And perhaps most consequential of all, in 2013, Chief Justice Roberts invoked the irrelevant and arcane “equal footing doctrine” to invalidate a section of the Voting Rights Act, first enacted in 1965 and re-enacted as recently as 2006, which had been the bulwark against the gross voter suppression schemes that then immediately popped up and have wrought havoc in subsequent elections.

All these frankly reactionary decisions are incurable by legislation because they were said to be based in the Constitution. And every one of them favors, and was favored by, partisan Republican interests and was decided 5 to 4 by Republican-appointed justices.

As for the few moderate decisions of the last few years — the citizenship question on the census, the health care mandate in the Affordable Care Act said to be a tax, the ban on LGBTQ employment discrimination — they can all be undone by legislation.

So there is a lot at stake.

But before going forth on any enlargement plan, a Biden administration would do well to see if the Supreme Court might not heed the lesson of history. Consider the well-known episode indelibly judged as President Franklin Roosevelt’s “failed” court packing plan. F.D.R. waited to propose his “Judicial Procedures Reform” legislation until 1937, after his first four years in office during which the reactionary Supreme Court majority relentlessly obstructed desperately needed experiments to combat the Great Depression.

F.D.R.’s move is viewed as a rare failure by a master politician.

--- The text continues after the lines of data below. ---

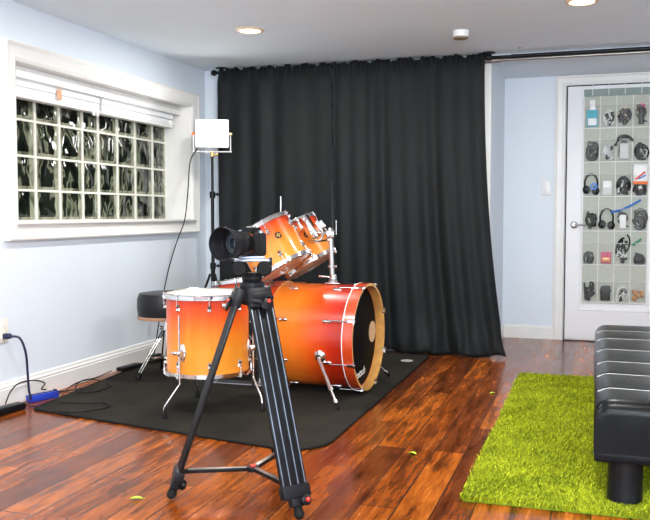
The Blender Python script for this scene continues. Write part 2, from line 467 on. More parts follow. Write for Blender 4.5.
box(b, (XG-.075,WY0-.02,.93), (XG-.06,WY1+.02,1.80))
box(b, (XG-.06,WY0,1.72), (XG,WY1,1.80))
obj('mortar', b, M_mortar, win, smooth=False, world=True)
for i in range(len(cols)-1):
    for j in range(len(rows)-1):
        y0,y1,z0,z1 = cols[i]+.007, cols[i+1]-.007, rows[j]+.006, rows[j+1]-.006
        b = BM(); n = 10
        rnd = random.Random(i*7+j)
        ph = [rnd.uniform(0,6) for _ in range(3)]
        g = [[None]*(n+1) for _ in range(n+1)]
        for a in range(n+1):
            for c in range(n+1):
                u, v = a/n, c/n
                e = min(1, 6*min(u,1-u))*min(1, 6*min(v,1-v))
                d = .006*e + .0045*e*math.sin(9*(u+.5*v)+ph[0]+1.4*math.sin(5*v+ph[1]))
                g[a][c] = b.verts.new((XG-.008+d, y0+(y1-y0)*u, z0+(z1-z0)*v))
        for a in range(n):
            for c in range(n):
                fc = b.faces.new((g[a][c],g[a+1][c],g[a+1][c+1],g[a][c+1])); fc.material_index = 1 if (a >= 8 or c == 0 or a == 0) else 0
        bk = [b.verts.new((XG-.055, y, z)) for y,z in ((y0,z0),(y1,z0),(y1,z1),(y0,z1))]
        b.faces.new(bk)
        b.faces.new([g[k][0] for k in range(n+1)]+[bk[1],bk[0]]); b.faces.new([g[n][k] for k in range(n+1)]+[bk[2],bk[1]])
        b.faces.new([g[n-k][n] for k in range(n+1)]+[bk[3],bk[2]]); b.faces.new([g[0][n-k] for k in range(n+1)]+[bk[0],bk[3]])
        obj('glass_block', b, [M_gblock, M_gedge], win, world=True, auto=60)

# blinds inside the recess
def shade(y0, y1, label, knob):
    t = thing('window_shade', label, 'window shade', (XL-.13, (y0+y1)/2, 1.63), group='raised shades in the basement window')
    b = BM(); rbox(b, (XL-.17,y0,1.722), (XL-.085,y1,1.784-.002), .006); obj('headrail', b, M_white, t, world=True)
    b = BM(); k = 2
    for i in range(k):
        z = 1.642+.041*i
        rbox(b, (XL-.155-.004*(i%2),y0+.01,z), (XL-.103+.004*(i%2),y1-.01,z+.0395), .003, seg=1)
    obj('gathered_fabric', b, M_blind, t, world=True)
    b = BM(); rbox(b, (XL-.16,y0+.008,1.622), (XL-.098,y1-.008,1.642), .004); obj('bottom_rail', b, M_white, t, world=True)
    if knob:
        b = BM(); lathe(b, [(.0,0),(.022,0),(.024,.004),(.02,.012),(.008,.014),(0,.014)], Matrix.Translation((XL-.10,y1-.05,1.655))@Matrix.Rotation(PI/2,4,'Y'), 20)
        obj('cord_wheel', b, M_white, t, world=True)
    else:
        b = BM(); rbox(b, (XL-.094,4.20,1.652), (XL-.090,4.245,1.712), .0015)
        obj('sticker', b, M_stick, t, world=True)
        b = BM(); rbox(b, (XL-.098,y1-.06,1.60), (XL-.085,y1-.045,1.66), .002); rbox(b, (XL-.098,y1-.10,1.60), (XL-.085,y1-.085,1.64), .002)
        obj('cord_clip', b, M_white, t, world=True)
    return t
M_stick = mat('faded_orange_sticker', (.80,.42,.26), .6, var=.45, scale=70)
shade(WY0+.012, 4.665, 'left white raised shade in the glass block window, with an orange sticker', False)
shade(4.675, WY1-.06, 'right white raised shade in the glass block window, with a round cord wheel', True)
b = BM(); rbox(b, (XL-.085,WY0+.008,1.722), (XL-.068,WY1-.01,1.783), .003)
tag(rebase(obj('shade_valance', b, M_white), (XL-.08,4.7,1.72)), 'long white valance board across the top of the window recess', 'valance')

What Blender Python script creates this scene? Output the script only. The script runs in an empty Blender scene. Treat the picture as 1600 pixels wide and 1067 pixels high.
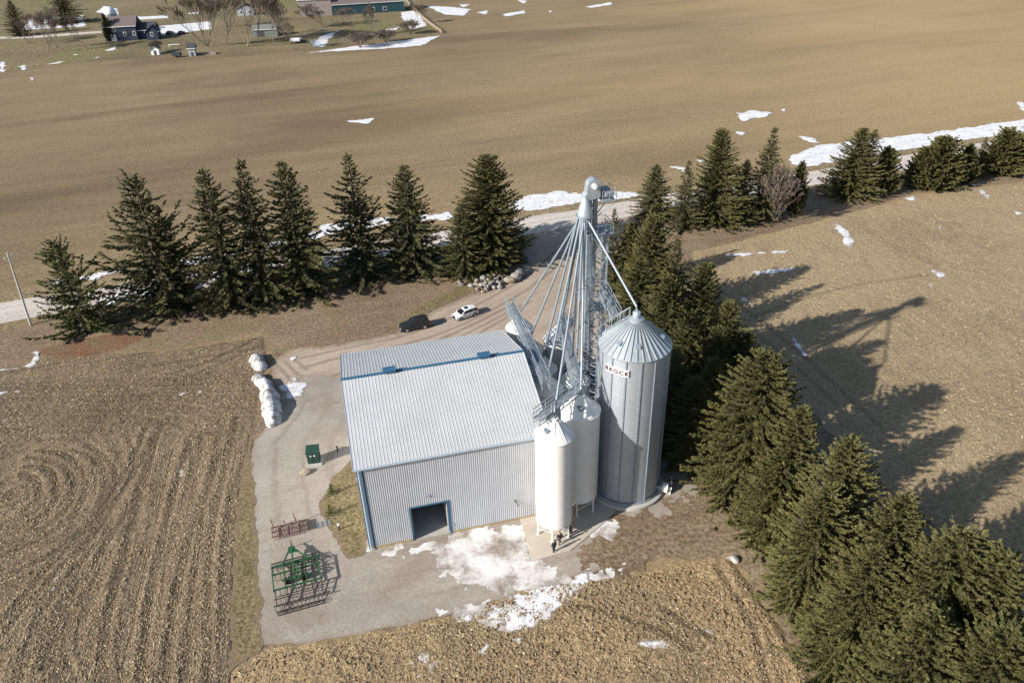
import bpy, bmesh, math, random
import numpy as np
from mathutils import Vector, Matrix
R_ = math.radians
rng = np.random.default_rng(11); random.seed(11)
scene = bpy.context.scene
COL = scene.collection

# ------------------------------------------------------------------ camera model
F, PITCH, ROLL, CH = 1200.0, 0.556544605685538, -0.03175337603601171, 62.932825
BYAW, BO, BL, BW, BE, BR = 0.2278824, np.array([-16.11, 59.317]), 19.97, 21.57, 11.685, 15.24
SUN_AZ, SUN_EL = R_(30), R_(27)          # direction in which shadows fall, sun height
def G(px, py, Z=0.0):
    """ground point seen at a pixel of the 1600 px photograph (used to survey the site)"""
    x, y = px - 800, py - 533.5
    cr, sr = math.cos(ROLL), math.sin(ROLL)
    a = cr*x + sr*y; b = -sr*x + cr*y
    cp, sp = math.cos(PITCH), math.sin(PITCH)
    d = np.array([a/F, cp - b/F*sp, -sp - b/F*cp])
    t = (Z - CH)/d[2]
    return np.array([0, 0, CH]) + d*t
def PX(P):
    d = np.asarray(P, float) - np.array([0, 0, CH])
    cp, sp = math.cos(PITCH), math.sin(PITCH)
    z = d[1]*cp - d[2]*sp; x = d[0]/z*F; y = -(d[1]*sp + d[2]*cp)/z*F
    cr, sr = math.cos(ROLL), math.sin(ROLL)
    return np.array([800 + cr*x - sr*y, 533.5 + sr*x + cr*y]), z
def base_for(tip, H):
    g = G(tip[0], tip[1], H); g[2] = 0; return g
def by_base(tip, base_y):
    lo, hi = 0.0, 45.0
    for _ in range(40):
        m = (lo+hi)/2
        if PX(base_for(tip, m))[0][1] < base_y: lo = m
        else: hi = m
    return base_for(tip, lo), lo
EX = np.array([math.cos(BYAW), math.sin(BYAW), 0]); EY = np.array([-math.sin(BYAW), math.cos(BYAW), 0])
def BLD(bx, by, z=0.0):
    return np.array([BO[0], BO[1], 0]) + EX*bx + EY*by + np.array([0, 0, z])

# ------------------------------------------------------------------ numpy noise
def _hash(ix, iy, s):
    h = (ix.astype(np.int64)*374761393 + iy.astype(np.int64)*668265263 + s*1442695041) & 0xffffffff
    h = ((h ^ (h >> 13))*1274126177) & 0xffffffff
    return ((h ^ (h >> 16)) & 0xffff)/65535.0
def vnoise(x, y, s=0):
    ix, iy = np.floor(x), np.floor(y); fx, fy = x-ix, y-iy
    fx = fx*fx*(3-2*fx); fy = fy*fy*(3-2*fy)
    a = _hash(ix, iy, s); b = _hash(ix+1, iy, s); c = _hash(ix, iy+1, s); d = _hash(ix+1, iy+1, s)
    return (a*(1-fx)+b*fx)*(1-fy) + (c*(1-fx)+d*fx)*fy - .5
def fbm(x, y, s=0, o=4):
    t, a = 0, 1.0
    for k in range(o):
        t = t + vnoise(x, y, s+k*17)*a; x, y, a = x*2.03+7.1, y*2.03+3.3, a*.5
    return t

# ------------------------------------------------------------------ object helpers
def tag(o, label=None, cat=None, group=None, kind=None):
    if label: o['label'] = label
    if cat: o['category'] = cat
    if group: o['group'] = group
    if kind: o['kind'] = kind
    return o
def empty(name, loc, rz=0.0, label=None, cat=None, group=None, parent=None):
    o = bpy.data.objects.new(name, None); COL.objects.link(o)
    o.location = tuple(float(c) for c in loc); o.rotation_euler = (0, 0, rz)
    o.empty_display_size = .3
    if parent: o.parent = parent
    return tag(o, label, cat, group)
def children(o): return [c for c in list(bpy.data.objects) if c.parent == o]
def copy_tree(o, kids):
    """kids: list of (part, [sub-parts])"""
    r = o.copy(); COL.objects.link(r)
    for c, subs in kids:
        d = c.copy(); COL.objects.link(d); d.parent = r
        for s in subs:
            e = s.copy(); COL.objects.link(e); e.parent = d
    return r
def np_mesh(name, verts, faces, n, mats, smooth=False, midx=None, attrs=None):
    """faces: (F,n) int array"""
    me = bpy.data.meshes.new(name)
    verts = np.ascontiguousarray(verts, np.float32); faces = np.ascontiguousarray(faces, np.int32)
    me.vertices.add(len(verts)); me.vertices.foreach_set('co', verts.ravel())
    me.loops.add(faces.size); me.loops.foreach_set('vertex_index', faces.ravel())
    me.polygons.add(len(faces))
    me.polygons.foreach_set('loop_start', np.arange(0, faces.size, n, dtype=np.int32))
    me.polygons.foreach_set('loop_total', np.full(len(faces), n, np.int32))
    if midx is not None: me.polygons.foreach_set('material_index', np.ascontiguousarray(midx, np.int32))
    me.polygons.foreach_set('use_smooth', np.full(len(faces), smooth, bool))
    for k, (typ, arr) in (attrs or {}).items():
        at = me.attributes.new(k, typ, 'POINT')
        at.data.foreach_set('value' if typ == 'FLOAT' else 'vector', np.ascontiguousarray(arr, np.float32).ravel())
    for m in (mats if isinstance(mats, (list, tuple)) else [mats]): me.materials.append(m)
    me.update(calc_edges=True); me.validate()
    return me
def link(name, me, parent=None):
    o = bpy.data.objects.new(name, me); COL.objects.link(o)
    if parent: o.parent = parent
    return o
class MB:
    """collects simple shapes into one mesh"""
    def __init__(s, origin=(0, 0, 0)): s.v = []; s.f = []; s.m = []; s.o = np.asarray(origin, float)
    def add(s, vs, fs, m=0):
        k = len(s.v); s.v += [tuple(np.asarray(v, float)-s.o) for v in vs]
        s.f += [tuple(i+k for i in f) for f in fs]; s.m += [m]*len(fs); return s
    def box(s, lo, hi, m=0, ax=None):
        (x0, y0, z0), (x1, y1, z1) = lo, hi
        vs = [(x0,y0,z0),(x1,y0,z0),(x1,y1,z0),(x0,y1,z0),(x0,y0,z1),(x1,y0,z1),(x1,y1,z1),(x0,y1,z1)]
        return s.add(vs, [(0,3,2,1),(4,5,6,7),(0,1,5,4),(1,2,6,5),(2,3,7,6),(3,0,4,7)], m)
    def bar(s, p0, p1, w, h=None, m=0, up=(0, 0, 1)):
        h = h or w; p0 = Vector(p0); p1 = Vector(p1); d = (p1-p0).normalized(); u = Vector(up)
        if abs(d.dot(u)) > .99: u = Vector((1, 0, 0))
        sx = d.cross(u).normalized(); sz = sx.cross(d).normalized()
        vs = [p+sx*a*w/2+sz*b*h/2 for p in (p0, p1) for a, b in ((-1,-1),(1,-1),(1,1),(-1,1))]
        return s.add(vs, [(0,1,2,3),(7,6,5,4),(0,4,5,1),(1,5,6,2),(2,6,7,3),(3,7,4,0)], m)
    def tube(s, pts, rad, n=8, m=0, cap=True):
        pts = [Vector(p) for p in pts]; k = len(s.v); rads = rad if isinstance(rad, (list, tuple)) else [rad]*len(pts)
        vs = []; fs = []
        for i, p in enumerate(pts):
            d = (pts[min(i+1, len(pts)-1)]-pts[max(i-1, 0)]).normalized()
            u = Vector((0, 0, 1)) if abs(d.z) < .95 else Vector((1, 0, 0))
            a = d.cross(u).normalized(); b = d.cross(a).normalized()
            vs += [p+(a*math.cos(t)+b*math.sin(t))*rads[i] for t in [2*math.pi*j/n for j in range(n)]]
        for i in range(len(pts)-1):
            for j in range(n):
                fs.append((i*n+j, i*n+(j+1) % n, (i+1)*n+(j+1) % n, (i+1)*n+j))
        if cap: fs += [tuple(range(n)), tuple(range(len(pts)*n-1, (len(pts)-1)*n-1, -1))]
        return s.add(vs, fs, m)
    def lathe(s, prof, n=32, c=(0, 0, 0), m=0, cap0=False, cap1=False, a0=0.0):
        vs = []; fs = []
        for r, z in prof:
            vs += [(c[0]+r*math.cos(a0+2*math.pi*j/n), c[1]+r*math.sin(a0+2*math.pi*j/n), c[2]+z) for j in range(n)]
        for i in range(len(prof)-1):
            for j in range(n): fs.append((i*n+j, i*n+(j+1) % n, (i+1)*n+(j+1) % n, (i+1)*n+j))
        if cap0: fs.append(tuple(range(n-1, -1, -1)))
        if cap1: fs.append(tuple(range((len(prof)-1)*n, len(prof)*n)))
        return s.add(vs, fs, m)
    def build(s, name, mats, parent=None, smooth=False, bevel=0.0, auto=None):
        me = bpy.data.meshes.new(name); me.from_pydata(s.v, [], s.f)
        mats = mats if isinstance(mats, (list, tuple)) else [mats]
        for m in mats: me.materials.append(m)
        me.polygons.foreach_set('material_index', s.m)
        bm = bmesh.new(); bm.from_mesh(me); bmesh.ops.recalc_face_normals(bm, faces=bm.faces)
        if bevel: bmesh.ops.bevel(bm, geom=[e for e in bm.edges if len(e.link_faces) == 2 and e.calc_face_angle(0) > .5], offset=bevel, segments=2, affect='EDGES', clamp_overlap=True)
        for f in bm.faces: f.smooth = smooth or auto is not None
        if auto is not None:
            for e in bm.edges:
                e.smooth = len(e.link_faces) == 2 and e.calc_face_angle(0) < auto
        bm.to_mesh(me); bm.free()
        return link(name, me, parent)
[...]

But was it? Immediately after unveiling his proposal, the court ruled 5 to 4 that the Wagner Act, restructuring American labor law and relations, was constitutional, and a spate of pro-New Deal decisions followed. The very threat of court packing and the passage of time made this “nuclear option” unnecessary.

Let’s see if the current Supreme Court majority overplays its hand. If it does, then Mr. Biden’s nuclear option might not only be necessary but it will be seen to be necessary.

But for now, let him not overplay his hand.

Charles Fried, a law professor at Harvard University, served as the solicitor general of the United States under President Ronald Reagan from 1985 to 1989.